Laser cutting, Vinyl cutting, Git
Laser Cutting
Laser Parameters Characterization
This week, in addition to learning how to build my class website using git, I got to use the laser and vinyl cutters as part of the computer-controlled cutting module of the class. As a group, we started with the group assignment which was to characterize the parameters of the lasercutter and determine the optimal settings (focus, power, speed, rate, and kerf
The photo on the left below shows the results of our attempt to find the base parameters for cutting a 3-mm acrylic substrate (our material of choice). After focusing, we fixed the power of the GCC laser cutter to 100% and varied the speed for 5 speed percentages with an increment of 1. As a result, we have determined that the following parameters are optimal for cutting a 3mm acrylic sheet with the GCC laser cutter at CBA: (Power:100, Speed: 1%, PPI: 400) Additionally, we needed to calculate the kerf, which is the amount of the material the laser burns away as it cuts through. This is especially important for cutting joints, as a snug fit would be critical. As seen in the photo on the right, we designed a simple kerf tool with a range of cuts with a 0.01mm difference. The experimental results show a kerf that equals 0.15 mm. This kerf measurement was noted down so that we can account for it in our individual assignments
Parametric Design
For the parametric design exercise, I decided to re-draw geometric designs inspired by a vintage interlocking construction set called Play Plax. These geometric designs will then act as the building blocks for the construction kit I plan to build
Construction Kit
The image on the left shows the building blocks of my construction kit. I decided to go with an acrylic with neon color (Electric Orange) that we had in the lab. Interestingly, when I measured the kerf again before this test (whoch was the day after the first charztraization), I found out that the kerf changed. I am assuing the focus and laser bed height would be the only paramter that changed. Thus, I went ahead and updated my desing with the new kerf (0.35 mm) before cutting. I wanted to do more shapes and mutiple colors, however, I was limited this week by the amount of hours allocated for each student. I plan to cut mutiple colors and more complex units (living hinges) next week and add them to my kit
Construction Kit
The photos on the left shows some of the fun constructions that can be done using the built construction kit
Vinyl Cutting
For vinyl cutting, I wanted to explore three-dimensional constructions, which meant exploring Kirgami structures as they involve cutting, and folding flat sheets of paper into three-dimensional forms. As shown in the photos below, I started with plain papers of different thicknesses and then explored how they fold in 3D space. Inspired by this Sensing Kirigami paper, I decided to incorporate functional elemnts with the paper to make sensing elements. The most widely used sensing papers in such context are those impregnated with carbon-based materials to enable resistive sensing. However, I decided to exploit Kirgami for capacitive-based sensing means as well. I adopted the squishy button design shown previously in the literature but modified the sensing areas so that the transduction mechanism is based on capacitance change.

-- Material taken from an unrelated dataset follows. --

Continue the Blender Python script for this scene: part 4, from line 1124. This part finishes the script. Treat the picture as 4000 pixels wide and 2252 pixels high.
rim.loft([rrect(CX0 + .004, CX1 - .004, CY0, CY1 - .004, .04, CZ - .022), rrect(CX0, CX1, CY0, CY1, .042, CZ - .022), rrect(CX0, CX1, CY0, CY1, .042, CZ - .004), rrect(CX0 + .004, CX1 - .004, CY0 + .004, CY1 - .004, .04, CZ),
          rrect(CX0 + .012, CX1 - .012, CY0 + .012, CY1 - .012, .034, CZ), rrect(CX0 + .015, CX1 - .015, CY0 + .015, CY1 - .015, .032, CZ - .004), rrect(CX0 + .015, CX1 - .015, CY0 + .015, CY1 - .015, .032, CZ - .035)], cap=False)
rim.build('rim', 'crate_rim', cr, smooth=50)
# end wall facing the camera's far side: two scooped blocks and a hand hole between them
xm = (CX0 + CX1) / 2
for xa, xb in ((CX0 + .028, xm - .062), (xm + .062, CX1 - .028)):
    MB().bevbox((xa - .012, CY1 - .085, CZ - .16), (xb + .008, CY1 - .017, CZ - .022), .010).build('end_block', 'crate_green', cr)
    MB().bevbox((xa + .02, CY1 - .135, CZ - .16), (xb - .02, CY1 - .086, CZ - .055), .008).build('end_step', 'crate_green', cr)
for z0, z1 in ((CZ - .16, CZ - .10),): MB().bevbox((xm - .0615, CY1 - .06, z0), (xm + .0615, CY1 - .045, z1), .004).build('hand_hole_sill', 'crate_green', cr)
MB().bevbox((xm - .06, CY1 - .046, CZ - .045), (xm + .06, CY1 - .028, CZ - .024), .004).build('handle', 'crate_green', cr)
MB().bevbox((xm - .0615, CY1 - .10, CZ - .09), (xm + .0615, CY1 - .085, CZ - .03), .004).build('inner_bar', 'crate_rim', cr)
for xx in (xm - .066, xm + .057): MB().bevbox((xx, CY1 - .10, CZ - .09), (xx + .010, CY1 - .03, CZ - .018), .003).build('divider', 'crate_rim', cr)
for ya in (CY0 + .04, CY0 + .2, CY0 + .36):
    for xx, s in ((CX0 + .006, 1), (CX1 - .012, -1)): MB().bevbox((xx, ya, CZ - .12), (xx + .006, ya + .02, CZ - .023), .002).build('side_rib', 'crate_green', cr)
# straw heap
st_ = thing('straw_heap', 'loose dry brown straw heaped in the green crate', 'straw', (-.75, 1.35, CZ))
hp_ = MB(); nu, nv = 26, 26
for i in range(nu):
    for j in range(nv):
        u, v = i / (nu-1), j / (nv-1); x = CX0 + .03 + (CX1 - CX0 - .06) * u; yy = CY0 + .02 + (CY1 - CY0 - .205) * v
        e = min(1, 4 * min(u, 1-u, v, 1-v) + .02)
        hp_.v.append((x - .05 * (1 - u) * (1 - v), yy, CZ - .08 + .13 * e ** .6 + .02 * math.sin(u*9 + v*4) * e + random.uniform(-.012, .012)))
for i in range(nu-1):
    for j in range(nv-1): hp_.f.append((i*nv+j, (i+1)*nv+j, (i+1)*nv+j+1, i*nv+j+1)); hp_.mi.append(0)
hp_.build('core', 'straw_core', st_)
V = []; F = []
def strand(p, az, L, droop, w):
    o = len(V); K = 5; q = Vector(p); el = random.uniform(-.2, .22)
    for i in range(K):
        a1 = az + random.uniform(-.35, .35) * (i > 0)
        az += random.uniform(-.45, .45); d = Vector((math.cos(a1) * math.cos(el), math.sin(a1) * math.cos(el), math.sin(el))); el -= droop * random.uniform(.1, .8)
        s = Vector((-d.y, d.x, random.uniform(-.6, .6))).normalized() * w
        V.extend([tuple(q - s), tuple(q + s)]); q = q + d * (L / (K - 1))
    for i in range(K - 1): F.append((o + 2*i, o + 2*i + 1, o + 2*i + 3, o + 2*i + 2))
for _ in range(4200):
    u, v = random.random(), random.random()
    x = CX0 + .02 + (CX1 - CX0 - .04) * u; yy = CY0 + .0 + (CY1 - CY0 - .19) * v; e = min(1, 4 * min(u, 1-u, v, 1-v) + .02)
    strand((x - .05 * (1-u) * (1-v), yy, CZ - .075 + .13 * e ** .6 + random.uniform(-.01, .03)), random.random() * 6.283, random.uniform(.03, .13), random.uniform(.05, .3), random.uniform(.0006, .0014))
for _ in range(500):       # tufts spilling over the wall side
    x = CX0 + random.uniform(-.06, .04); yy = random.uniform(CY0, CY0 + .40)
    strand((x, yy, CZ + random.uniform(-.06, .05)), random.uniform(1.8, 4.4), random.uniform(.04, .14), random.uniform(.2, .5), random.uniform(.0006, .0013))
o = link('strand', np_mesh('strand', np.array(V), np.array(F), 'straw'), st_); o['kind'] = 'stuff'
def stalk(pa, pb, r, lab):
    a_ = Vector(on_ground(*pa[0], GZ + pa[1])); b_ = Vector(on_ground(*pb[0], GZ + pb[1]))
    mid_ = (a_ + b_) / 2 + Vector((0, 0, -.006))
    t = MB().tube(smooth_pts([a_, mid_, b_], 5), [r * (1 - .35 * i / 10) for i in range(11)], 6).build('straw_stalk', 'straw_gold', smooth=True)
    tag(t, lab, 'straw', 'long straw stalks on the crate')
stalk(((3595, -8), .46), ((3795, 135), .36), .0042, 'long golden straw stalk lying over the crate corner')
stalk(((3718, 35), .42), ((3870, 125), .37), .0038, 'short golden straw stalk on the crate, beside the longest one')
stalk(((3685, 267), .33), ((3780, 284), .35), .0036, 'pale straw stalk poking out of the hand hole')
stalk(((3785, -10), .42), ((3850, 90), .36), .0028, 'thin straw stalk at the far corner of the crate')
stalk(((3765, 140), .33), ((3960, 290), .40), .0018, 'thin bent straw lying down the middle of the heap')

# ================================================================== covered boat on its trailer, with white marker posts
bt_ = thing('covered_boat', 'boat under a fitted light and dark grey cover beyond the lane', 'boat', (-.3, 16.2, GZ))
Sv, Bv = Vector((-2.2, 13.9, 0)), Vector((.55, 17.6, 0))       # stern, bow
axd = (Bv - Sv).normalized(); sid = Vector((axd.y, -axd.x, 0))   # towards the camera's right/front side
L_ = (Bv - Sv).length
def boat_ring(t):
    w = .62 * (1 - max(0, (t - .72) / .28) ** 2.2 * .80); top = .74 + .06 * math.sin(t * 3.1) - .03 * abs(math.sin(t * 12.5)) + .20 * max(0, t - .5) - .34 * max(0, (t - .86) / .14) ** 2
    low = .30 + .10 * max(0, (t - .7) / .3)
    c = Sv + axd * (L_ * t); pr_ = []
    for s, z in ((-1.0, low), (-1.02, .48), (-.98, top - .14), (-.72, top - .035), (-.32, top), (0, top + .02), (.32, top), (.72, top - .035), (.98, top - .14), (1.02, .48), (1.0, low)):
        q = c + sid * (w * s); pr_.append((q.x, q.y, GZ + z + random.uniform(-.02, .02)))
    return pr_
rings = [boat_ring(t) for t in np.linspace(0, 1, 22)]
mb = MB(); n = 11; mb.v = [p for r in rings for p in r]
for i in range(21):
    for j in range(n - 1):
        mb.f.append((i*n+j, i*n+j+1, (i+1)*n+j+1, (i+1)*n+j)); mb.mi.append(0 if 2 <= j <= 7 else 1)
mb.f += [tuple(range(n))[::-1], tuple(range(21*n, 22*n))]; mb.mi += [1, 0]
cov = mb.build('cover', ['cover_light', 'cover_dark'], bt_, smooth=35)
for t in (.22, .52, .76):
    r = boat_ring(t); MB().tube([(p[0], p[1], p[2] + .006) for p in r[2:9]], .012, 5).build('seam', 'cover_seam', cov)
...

Krigiami -Enabled Capacitive Sensor
Copper on Paper
To realize the capacitive-based interactive button, I needed to choose appropriate materials that could act as my conductive and insulating elements. To begin with, I tried copper on thick paper first. When I tested the Kirigami button structure on plain paper alone, it was perfectly fine. However, when I laminated the copper tape on top of it to selectively metalize some areas, the structure became weaker and prone to wear off due to the mechanical mismatch between the two papers as shown in the photos are below
Krigiami -Enabled Capacitive Sensor
Copper on Polyimide
I replaced the paper substrate with 0.125 mm-thick polyamide sheet to solve this issue. Polyamide is an excellent insulator and is more sturdy than plain paper. The photos below show the final folded interactive button structure
Sensor Strcutre: To achieve capacitive sensing, I constructed two sets of comb-like electrodes, each acting as one metallic plate of my capacitor. As I push the button downwards, the spacing between the finger of the comb-like structure will decrease, which increases the capacitance btween the two electrodes
Kirigami Sensor in Action
In order to test the output, I used the Capacitive Sensing Library of Arduino and configured it with my developed sensor. The photos and the video below show the raw output of the capacitive sensor from the serial monitor as I press/release the Kirigami interactive button
Sensor in Action
The best part about this construction is that the insulating and conductive elements were both cut/patterned/folded using one underappreciated machine, the vinyl cutter. In the future, I would like to explore more structures/sensing mechanisms and actuators to complete the feedback loop in a meaningful manner!